Forex dealers said strength in dollar which hit multi- year high in overseas markets, also weighed on the rupee.

Foreign portfolio investors sold shares worth USD 636.59 million during first four days of the week, as per Sebi data.

Pramit Brahmbhatt, Veracity Group CEO, said: "The rupee lost... Taking cues from the dollar demand from oil companies which dented the rupee movement and also the dollar index was trading multi-year high...."

Dealers in foreign exchange said the Reserve Bank may have intervened in the markets but it seemed dollars selling through state-ran banks did not pay off.

Weakness in financial markets abroad following continued downslide in global crude oil (Brent) prices below USD 60 a barrel amid fall in Chinese manufacturing data also put pressure on the local currency.
The US Federal Reserve in its two-day monetary policy meet that concluded this week said it was on course to raise interest rates though not right away.

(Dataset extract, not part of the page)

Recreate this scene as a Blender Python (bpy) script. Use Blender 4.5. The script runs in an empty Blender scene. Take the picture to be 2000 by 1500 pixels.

In the forward market, premia dropped further on sustained receivings by exporters.

The benchmark six-month forward dollar premium payable in May tumbled to 196-198 paise from last weekend's close of 203.5-205.5 paise.

Far-forward contracts maturing in November 2015 also slumped to 401-403 paise from 407-409 paise.

The RBI fixed the reference rate for the US dollar at 63.0670 and the euro at 77.4589 from 62.4422 and 77.3846 from last weekend respectively.

The rupee also fell further to 98.91 against the pound sterling from 97.87 last weekend and also moved down further to 77.64 per euro from 77.56.

It too declined further to 53.04 per 100 Japanese yen from 52.69.